Genus is now using a formula that does not filter out companies based on sheer carbon volume. Rather, it uses a formula for calculating carbon intensity: i.e. tonnes of carbon produced per $1 million in sales.

“As a result of this report, we’ve decided not to worry about carbon emissions as a sole metric and we’re only looking at carbon intensity,” Thiessen said. “A company like Apple or Google, they will have high emissions, but their actual carbon intensity is going to be very small.”

In doing its analysis, Genus concluded that 10% of Canadian companies account for 80% of the emissions on the Canadian stock market.

While Canadian oil sands producers like Suncor Energy Inc. (TAX:SU) are in that top 10%, they aren’t the most carbon intensive companies in Canada – utility companies like TransAlta Corp. (TSX:TA) and Capital Power Crop. (TSX:CPX) are.

“If you are looking at carbon intensity…really utilities that are burning fossil fuel, especially coal, are by far the most carbon intensive,” Thiessen said.
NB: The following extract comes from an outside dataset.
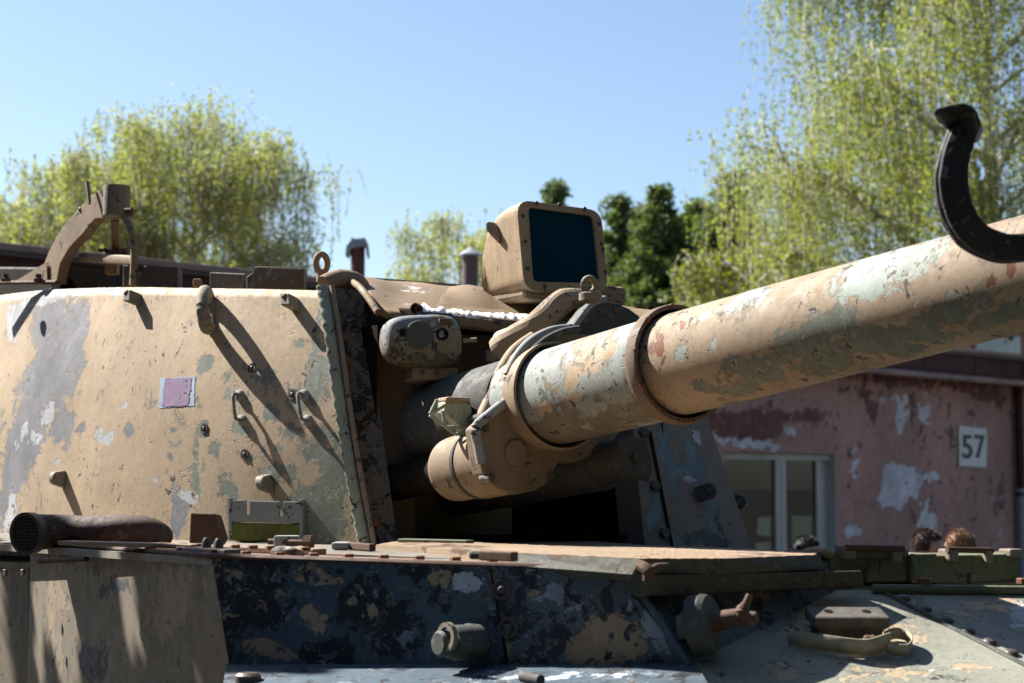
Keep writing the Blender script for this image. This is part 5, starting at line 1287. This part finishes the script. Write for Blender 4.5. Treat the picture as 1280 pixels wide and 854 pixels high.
def birch(base, top, crown_r, crown_z0, label, mat, nstr, leaf, droop=1.4, nlimb=16, lean=(0, 0), seed=1, dens=1.0, hang0=.05, group='birches behind the barracks', name='birch_tree', lim=None):
    rnd = random.Random(seed); nr = np.random.default_rng(seed)
    root = thing(name, label, 'tree', base, group)
    b = V(base); Hh = top - b.z
    tr = [b + V((lean[0] * t * t + .12 * math.sin(t * 7 + seed), lean[1] * t * t + .1 * math.cos(t * 5 + seed), Hh * .97 * t)) for t in [i / 14 for i in range(15)]]
    r0 = .018 * Hh
    tubes = [(tr, [r0 * (1 - .93 * i / 14) for i in range(15)], 9)]
    tips = []; zc0 = crown_z0; zr = top - zc0
    for i in range(nlimb):
        t = .25 + .7 * (i + rnd.random()) / nlimb
        a = catmull(tr, t); th = i * 2.4 + rnd.random() * .8
        fr = (a.z - zc0) / zr
        pr = crown_r * math.sqrt(max(.08, 1 - max(0, fr + .02) ** 2)) * rnd.uniform(.7, 1.02)
        e = V((a.x + math.cos(th) * pr, a.y + math.sin(th) * pr, min(top - .2, a.z + rnd.uniform(.12, .32) * zr * (1 - .4 * fr))))
        mid = a.lerp(e, .45) + V((0, 0, .10 * (e - a).length))
        pth = smooth_path([a, mid, a.lerp(e, .8) + V((0, 0, .07 * (e - a).length)), e], 9)
        rl = r0 * .36 * (1 - t * .6)
        tubes.append((pth, [rl * (1 - .85 * k / 9) for k in range(10)], 6))
        tips.append(pth)
        for s_ in range(6):
            u = rnd.uniform(.2, .95); a2 = catmull(pth, u); th2 = th + rnd.uniform(-1.3, 1.3)
            L = rnd.uniform(.12, .38) * crown_r
            e2 = a2 + V((math.cos(th2) * L, math.sin(th2) * L, rnd.uniform(-.1, .6) * L))
            p2 = smooth_path([a2, a2.lerp(e2, .5) + V((0, 0, .12 * L)), e2], 6)
            tubes.append((p2, [rl * .38 * (1 - .85 * k / 6) for k in range(7)], 5)); tips.append(p2)
    tips.append(tr[8:])
    pos, var = [], []
    twigs = []
    for i in range(nstr):
        pth = rnd.choice(tips); u = rnd.uniform(.15, 1) ** .7
        s0 = catmull(pth, u) + V((rnd.gauss(0, .2), rnd.gauss(0, .2), rnd.gauss(0, .16))) * (crown_r / 2.5)
        L = rnd.uniform(.35, 1.0) * droop
        dx, dy = rnd.gauss(0, .16), rnd.gauss(0, .16)
        n = max(3, int(L / leaf * 1.05 * dens)); tt = nr.uniform(0, 1, n)
        arc = .12 * droop
        px_ = s0.x + dx * tt + nr.normal(0, leaf * .55, n); py_ = s0.y + dy * tt + nr.normal(0, leaf * .55, n)
        pz_ = s0.z + arc * np.sin(tt * 3) * .5 - L * tt ** 1.25 + nr.normal(0, leaf * .4, n)
        pos.append(np.stack([px_, py_, pz_], 1)); var.append(np.clip(nr.normal(.5, .15) + nr.normal(0, .22, n), 0, 1))
        if i % 3 == 0:
            twigs.append((smooth_path([s0, s0 + V((dx * .5, dy * .5, -L * .4)), s0 + V((dx, dy, -L))], 4), [.009, .008, .006, .005, .003], 3))
    merge_tubes('trunk', tubes + twigs, BARK, root)
    leaves('crown', np.concatenate(pos), leaf, mat, root, 1.5, np.concatenate(var))
    return root
def at(px, py, D):
    p = P(px, py, D); return p
def base_at(px, D): p = P(px, 600, D); return (p.x, p.y, 0)
birch(base_at(1235, 34), 14.8, 4.75, 4.0, 'huge weeping birch with white limbs behind the gun muzzle', LB2, 8200, .046, 2.7, 36, (.4, 0), 5, .72)
birch(base_at(232, 38), 10.2, 3.0, 4.3, 'broad birch with dense yellow-green crown above the dark roof guards', LB1, 7600, .043, 1.5, 38, (0, 0), 8, .72)
birch(base_at(78, 36), 8.9, 2.5, 4.0, 'lower pale birch behind the machine-gun mount, left of the broad birch', LB1, 5000, .043, 1.5, 30, (.1, 0), 12, .72)
birch(base_at(568, 46), 9.6, 2.3, 5.0, 'small thin birch between the two chimney flues and sight hood', LB1, 2600, .05, 1.6, 20, (0, 0), 21, .7)
birch(base_at(935, 31), 6.3, 1.6, 3.0, 'low bright yellow-green young birch under the pines', leafmat('young_birch_leaf', (.12, .14, .02), (.23, .23, .05)), 2600, .05, .9, 20, (0, 0), 33, .8)

def pine(base, top, rmax, label, seed, dens=1.0):
    rnd = random.Random(seed); nr = np.random.default_rng(seed)
    root = thing('pine_tree', label, 'tree', base, 'pines behind the barracks')
    b = V(base); Hh = top - b.z
    tr = [b + V((.1 * math.sin(t * 4 + seed), .1 * math.cos(t * 3), Hh * t)) for t in [i / 10 for i in range(11)]]
    tubes = [(tr, [.012 * Hh * (1 - .93 * i / 10) for i in range(11)], 8)]
    pos = []; var = []
    nw = 15
    for i in range(nw):
        t = .38 + .60 * i / (nw - 1); a = catmull(tr, t)
        rr = rmax * 1.75 * min(1, (1.0 - t) * 1.55 + .03) * rnd.uniform(.7, 1.15)
        for j in range(7):
            th = j * .9 + i * .7 + rnd.uniform(-.25, .25); L = rr * rnd.uniform(.55, 1.12)
            e = a + V((math.cos(th) * L, math.sin(th) * L, L * rnd.uniform(.02, .4)))
            p = smooth_path([a, a.lerp(e, .5) + V((0, 0, -.05 * L)), e], 6)
            tubes.append((p, [.03 * (1 - .8 * k / 6) for k in range(7)], 4))
            for s_ in range(max(5, int(20 * L * dens))):
                c = catmull(p, rnd.uniform(.25, 1.05)) + V((rnd.gauss(0, .14), rnd.gauss(0, .14), rnd.gauss(.06, .10)))
                n = 14; pos.append(np.array(c) + nr.normal(0, .075, (n, 3))); var.append(np.clip(nr.normal(.45, .22) + nr.normal(0, .15, n), 0, 1))
    for s_ in range(14):
        c = tr[-1] + V((rnd.gauss(0, .10), rnd.gauss(0, .10), rnd.uniform(-.6, .15)))
        pos.append(np.array(c) + nr.normal(0, .07, (12, 3))); var.append(np.full(12, .4))
    merge_tubes('trunk', tubes, PBARK, root)
    leaves('crown', np.concatenate(pos), .075, LP, root, 3.0, np.concatenate(var))
def pz(py, D): return P(640, py, D).z
pine(base_at(822, 46), pz(243, 46), 1.7, 'tallest dark pine just right of the sight hood', 3, 1.3)
pine(base_at(772, 48), pz(256, 48), 1.3, 'slim pine half hidden by the sight hood frame', 4, 1.1)
pine(base_at(920, 42), pz(226, 42), 1.7, 'dark pine beside the weeping birch crown', 6, 1.4)
pine(base_at(872, 47), pz(262, 47), 2.0, 'lower pine between the tallest pine and birch crown', 9, 1.3)
pine(base_at(796, 52), pz(268, 52), 2.0, 'pale pine filling the gap behind the slim pine', 17, 1.3)
pine(base_at(848, 50), pz(282, 50), 2.2, 'broad low pine behind the tallest pine', 19, 1.3)
pine(base_at(697, 50), pz(238, 50), 1.3, 'pine whose top peeks over the sight hood', 14, 1.0)
# tree standing out of view to the left that dapples the hull side
dp = thing('shade_tree', 'leafy tree outside the left of the view shading the hull side', 'tree', (-6.2, 6.6, 0))
sh_tr = [V((-6.2, 6.6, 0)), V((-6.1, 6.6, 2.6)), V((-5.9, 6.6, 4.6)), V((-5.3, 6.6, 6.6))]
tb2 = [(smooth_path(sh_tr, 10), [.16 - .013 * i for i in range(11)], 10)]
pos = []
rs = random.Random(4)
SPN = (B_ - A_).cross(A2 - A_).normalized()
def shade(x, y):
    g = .5 + .5 * mnoise.noise(V((x * .045, y * .006, 2.0))) + .35 * mnoise.noise(V((x * .12, y * .012, 5.0)))
    lit = max(math.exp(-((x - 76 - .10 * (y - 760)) / 17) ** 2) * (1 if y < 860 else .6), .75 * math.exp(-((x - 158 - .05 * (y - 740)) / 12) ** 2) * math.exp(-((y - 730) / 90) ** 2), .6 * math.exp(-((x - 48) / 8) ** 2), .5 * math.exp(-((x - 8) / 9) ** 2), .6 * math.exp(-((x - 225) / 10) ** 2) * math.exp(-((y - 810) / 50) ** 2))
    return 1.35 * g - 1.5 * lit
while len(pos) < 8500:
    x, y = rs.uniform(-60, 275), rs.uniform(672, 900)
    if rs.random() > shade(x, y): continue
    q = PP(x, y, A_, SPN)
    c = q - SUN_TRAVEL * (4.0 + rs.uniform(-.5, .5))
    pos.append(np.array(c)[None, :])
    if len(pos) % 350 == 0: tb2.append((smooth_path([sh_tr[1], sh_tr[1].lerp(c, .6) + V((-.4, 0, .9)), c], 6), [.035, .03, .025, .02, .012, .008, .004], 5))
merge_tubes('trunk', tb2, PBARK, dp)
leaves('crown', np.concatenate(pos), .055, LB1, dp, 1.4)

# woodland out of view behind the viewpoint, added to cut sky fill; mirrored in the panes
wl_o = bpy.data.objects.new('woodland', None)
NW = 42000
az_ = rng.uniform(R(-118), R(118), NW); ra_ = rng.uniform(15, 24, NW)
hmax = 12.5 + 2.2 * np.sin(az_ * 9.0) + 1.3 * np.sin(az_ * 23.0 + 1.0)
hz_ = hmax * rng.uniform(0.04, 1, NW) ** .8
pw_ = np.stack([ra_ * np.sin(az_) + .5, 3 - ra_ * np.cos(az_), hz_], 1)
bpy.data.objects.remove(wl_o)
wroot = leaves('woodland', pw_, .62, leafmat('woodland_leaf', (.035, .055, .018), (.09, .11, .035), .3), None, 1.4)
wroot['kind'] = 'stuff'; wroot['label'] = 'unseen dense green wood behind the viewpoint, added to cut the sky fill'; wroot['category'] = 'woodland'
Those companies with the highest carbon intensity could become a liability for investors, Thiessen said.

Over a seven-year period, Genus found that carbon intensity had a “cumulative drag” of 9.2% on portfolio performance. Thiessen said several factors were likely at play.

“I think one of them could be utilities and the performance of utilities, especially coal utilities, over the past seven years…due to stranded assets and the risk of stranded assets in the future,” Thiessen said.

“I think it’s also representative of the cultural shift, where people are more worried about their own individual carbon emissions and what power they’re using, how their vehicle is powered. I think there’s a cultural shift there.”